--- Start ---
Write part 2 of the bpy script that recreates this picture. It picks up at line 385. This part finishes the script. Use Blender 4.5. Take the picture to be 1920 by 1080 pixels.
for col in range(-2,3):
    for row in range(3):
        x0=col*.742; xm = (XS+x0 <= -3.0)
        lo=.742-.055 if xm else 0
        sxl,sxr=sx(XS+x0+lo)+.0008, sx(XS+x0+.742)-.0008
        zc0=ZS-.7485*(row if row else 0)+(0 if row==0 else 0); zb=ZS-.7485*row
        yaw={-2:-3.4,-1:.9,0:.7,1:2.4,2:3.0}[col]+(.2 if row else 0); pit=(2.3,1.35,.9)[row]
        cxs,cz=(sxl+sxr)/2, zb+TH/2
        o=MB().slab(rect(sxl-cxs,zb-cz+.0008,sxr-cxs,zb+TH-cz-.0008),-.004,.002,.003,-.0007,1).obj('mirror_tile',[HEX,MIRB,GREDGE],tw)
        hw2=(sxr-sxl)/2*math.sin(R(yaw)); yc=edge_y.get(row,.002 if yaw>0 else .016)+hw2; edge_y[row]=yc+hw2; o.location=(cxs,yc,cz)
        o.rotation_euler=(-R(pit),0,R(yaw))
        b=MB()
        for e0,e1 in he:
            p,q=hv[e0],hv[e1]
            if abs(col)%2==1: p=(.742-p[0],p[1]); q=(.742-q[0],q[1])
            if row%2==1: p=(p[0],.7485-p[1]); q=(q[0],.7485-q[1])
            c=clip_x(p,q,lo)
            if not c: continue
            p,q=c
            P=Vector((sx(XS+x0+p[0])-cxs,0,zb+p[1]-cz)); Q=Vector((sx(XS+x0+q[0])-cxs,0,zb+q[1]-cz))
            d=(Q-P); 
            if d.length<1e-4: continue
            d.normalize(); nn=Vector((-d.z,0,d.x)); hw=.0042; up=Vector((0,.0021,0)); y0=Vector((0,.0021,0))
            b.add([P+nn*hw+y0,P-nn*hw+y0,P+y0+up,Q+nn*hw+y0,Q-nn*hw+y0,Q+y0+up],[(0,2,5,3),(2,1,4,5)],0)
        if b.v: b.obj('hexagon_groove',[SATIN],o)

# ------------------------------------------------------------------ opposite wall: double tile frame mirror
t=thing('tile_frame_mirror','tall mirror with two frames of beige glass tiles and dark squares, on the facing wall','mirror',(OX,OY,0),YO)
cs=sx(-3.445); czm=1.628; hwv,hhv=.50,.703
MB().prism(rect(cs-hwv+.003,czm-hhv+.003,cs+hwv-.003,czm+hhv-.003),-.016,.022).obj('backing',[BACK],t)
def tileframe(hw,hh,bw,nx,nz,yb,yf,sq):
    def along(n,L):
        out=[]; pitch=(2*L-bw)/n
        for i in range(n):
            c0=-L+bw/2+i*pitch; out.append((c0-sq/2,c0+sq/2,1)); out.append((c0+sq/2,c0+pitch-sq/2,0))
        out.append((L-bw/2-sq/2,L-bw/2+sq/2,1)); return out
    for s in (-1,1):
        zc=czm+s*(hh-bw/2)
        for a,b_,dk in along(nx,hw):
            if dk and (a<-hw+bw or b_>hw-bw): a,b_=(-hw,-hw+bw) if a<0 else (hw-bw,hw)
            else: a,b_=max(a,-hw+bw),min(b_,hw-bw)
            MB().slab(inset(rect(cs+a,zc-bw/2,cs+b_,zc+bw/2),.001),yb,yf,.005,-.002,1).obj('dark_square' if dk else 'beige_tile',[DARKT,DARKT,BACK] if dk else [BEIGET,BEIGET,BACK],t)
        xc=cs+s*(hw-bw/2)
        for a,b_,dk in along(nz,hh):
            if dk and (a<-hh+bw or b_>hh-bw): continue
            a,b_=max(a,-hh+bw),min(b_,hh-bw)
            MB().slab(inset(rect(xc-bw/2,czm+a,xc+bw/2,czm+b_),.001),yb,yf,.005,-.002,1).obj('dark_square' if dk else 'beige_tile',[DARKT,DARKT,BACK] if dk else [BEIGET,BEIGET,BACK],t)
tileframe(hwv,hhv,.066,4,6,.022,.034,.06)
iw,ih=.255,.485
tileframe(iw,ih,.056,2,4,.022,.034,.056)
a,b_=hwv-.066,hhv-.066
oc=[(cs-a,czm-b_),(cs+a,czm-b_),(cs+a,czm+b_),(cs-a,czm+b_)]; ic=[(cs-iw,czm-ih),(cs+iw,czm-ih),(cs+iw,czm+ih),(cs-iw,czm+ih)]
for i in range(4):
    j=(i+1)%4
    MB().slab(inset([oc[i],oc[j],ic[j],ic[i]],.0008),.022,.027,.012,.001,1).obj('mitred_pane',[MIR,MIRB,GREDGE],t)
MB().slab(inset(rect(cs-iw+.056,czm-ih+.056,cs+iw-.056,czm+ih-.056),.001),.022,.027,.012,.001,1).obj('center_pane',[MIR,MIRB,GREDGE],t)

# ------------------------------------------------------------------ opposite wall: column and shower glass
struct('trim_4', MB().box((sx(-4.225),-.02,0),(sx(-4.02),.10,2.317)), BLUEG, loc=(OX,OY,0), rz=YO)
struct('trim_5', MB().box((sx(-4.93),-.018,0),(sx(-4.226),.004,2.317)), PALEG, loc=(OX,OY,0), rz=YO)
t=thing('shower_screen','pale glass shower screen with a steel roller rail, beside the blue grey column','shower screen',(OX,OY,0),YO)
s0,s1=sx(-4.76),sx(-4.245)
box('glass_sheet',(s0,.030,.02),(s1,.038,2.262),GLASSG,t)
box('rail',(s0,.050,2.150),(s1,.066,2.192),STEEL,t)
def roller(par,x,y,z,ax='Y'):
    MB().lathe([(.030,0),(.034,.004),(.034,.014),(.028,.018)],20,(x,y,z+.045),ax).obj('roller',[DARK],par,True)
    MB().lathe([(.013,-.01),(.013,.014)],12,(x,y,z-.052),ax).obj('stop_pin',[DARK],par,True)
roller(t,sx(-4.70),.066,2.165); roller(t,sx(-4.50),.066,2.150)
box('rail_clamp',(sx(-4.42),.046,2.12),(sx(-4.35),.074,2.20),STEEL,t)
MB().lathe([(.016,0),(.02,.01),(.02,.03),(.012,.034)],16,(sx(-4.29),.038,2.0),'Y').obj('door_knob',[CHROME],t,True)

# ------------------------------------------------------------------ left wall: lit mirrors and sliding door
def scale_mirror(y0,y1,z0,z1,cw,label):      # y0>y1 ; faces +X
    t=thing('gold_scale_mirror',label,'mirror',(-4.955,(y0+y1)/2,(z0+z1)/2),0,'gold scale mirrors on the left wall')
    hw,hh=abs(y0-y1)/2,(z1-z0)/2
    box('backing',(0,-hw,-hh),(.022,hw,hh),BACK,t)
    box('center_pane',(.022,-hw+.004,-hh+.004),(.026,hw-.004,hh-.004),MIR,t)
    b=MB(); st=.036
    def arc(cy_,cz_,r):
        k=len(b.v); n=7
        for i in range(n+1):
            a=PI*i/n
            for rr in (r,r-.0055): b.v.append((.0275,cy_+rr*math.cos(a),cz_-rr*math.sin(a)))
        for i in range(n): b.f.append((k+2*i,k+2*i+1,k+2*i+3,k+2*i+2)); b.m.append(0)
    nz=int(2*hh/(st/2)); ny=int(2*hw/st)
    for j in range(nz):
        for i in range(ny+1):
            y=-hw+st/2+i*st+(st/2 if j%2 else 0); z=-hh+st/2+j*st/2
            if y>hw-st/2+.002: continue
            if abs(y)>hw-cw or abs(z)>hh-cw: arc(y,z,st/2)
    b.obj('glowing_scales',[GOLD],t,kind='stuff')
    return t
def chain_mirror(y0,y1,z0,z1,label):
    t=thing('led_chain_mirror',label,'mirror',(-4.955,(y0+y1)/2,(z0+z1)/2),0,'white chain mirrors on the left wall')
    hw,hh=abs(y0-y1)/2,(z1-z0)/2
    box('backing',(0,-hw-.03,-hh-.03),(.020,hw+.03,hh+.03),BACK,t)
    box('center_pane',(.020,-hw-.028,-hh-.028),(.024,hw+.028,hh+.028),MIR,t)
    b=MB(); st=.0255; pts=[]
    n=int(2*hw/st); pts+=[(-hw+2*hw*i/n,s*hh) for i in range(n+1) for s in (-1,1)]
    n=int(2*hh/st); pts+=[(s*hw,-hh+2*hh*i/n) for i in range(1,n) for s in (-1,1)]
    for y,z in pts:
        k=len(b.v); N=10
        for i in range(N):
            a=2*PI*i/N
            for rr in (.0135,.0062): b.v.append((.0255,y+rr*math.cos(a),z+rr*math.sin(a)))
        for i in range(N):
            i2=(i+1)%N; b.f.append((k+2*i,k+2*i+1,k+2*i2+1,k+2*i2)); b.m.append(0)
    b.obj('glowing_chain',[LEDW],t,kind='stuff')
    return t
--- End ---
Required work: Set down verbatim only the lines between the start of the data above and the line with "if b.v: b.obj('hexagon_groove',[SATIN],o)", both boundaries included.

Output for this exercise:
Write part 2 of the bpy script that recreates this picture. It picks up at line 385. This part finishes the script. Use Blender 4.5. Take the picture to be 1920 by 1080 pixels.
for col in range(-2,3):
    for row in range(3):
        x0=col*.742; xm = (XS+x0 <= -3.0)
        lo=.742-.055 if xm else 0
        sxl,sxr=sx(XS+x0+lo)+.0008, sx(XS+x0+.742)-.0008
        zc0=ZS-.7485*(row if row else 0)+(0 if row==0 else 0); zb=ZS-.7485*row
        yaw={-2:-3.4,-1:.9,0:.7,1:2.4,2:3.0}[col]+(.2 if row else 0); pit=(2.3,1.35,.9)[row]
        cxs,cz=(sxl+sxr)/2, zb+TH/2
        o=MB().slab(rect(sxl-cxs,zb-cz+.0008,sxr-cxs,zb+TH-cz-.0008),-.004,.002,.003,-.0007,1).obj('mirror_tile',[HEX,MIRB,GREDGE],tw)
        hw2=(sxr-sxl)/2*math.sin(R(yaw)); yc=edge_y.get(row,.002 if yaw>0 else .016)+hw2; edge_y[row]=yc+hw2; o.location=(cxs,yc,cz)
        o.rotation_euler=(-R(pit),0,R(yaw))
        b=MB()
        for e0,e1 in he:
            p,q=hv[e0],hv[e1]
            if abs(col)%2==1: p=(.742-p[0],p[1]); q=(.742-q[0],q[1])
            if row%2==1: p=(p[0],.7485-p[1]); q=(q[0],.7485-q[1])
            c=clip_x(p,q,lo)
            if not c: continue
            p,q=c
            P=Vector((sx(XS+x0+p[0])-cxs,0,zb+p[1]-cz)); Q=Vector((sx(XS+x0+q[0])-cxs,0,zb+q[1]-cz))
            d=(Q-P); 
            if d.length<1e-4: continue
            d.normalize(); nn=Vector((-d.z,0,d.x)); hw=.0042; up=Vector((0,.0021,0)); y0=Vector((0,.0021,0))
            b.add([P+nn*hw+y0,P-nn*hw+y0,P+y0+up,Q+nn*hw+y0,Q-nn*hw+y0,Q+y0+up],[(0,2,5,3),(2,1,4,5)],0)
        if b.v: b.obj('hexagon_groove',[SATIN],o)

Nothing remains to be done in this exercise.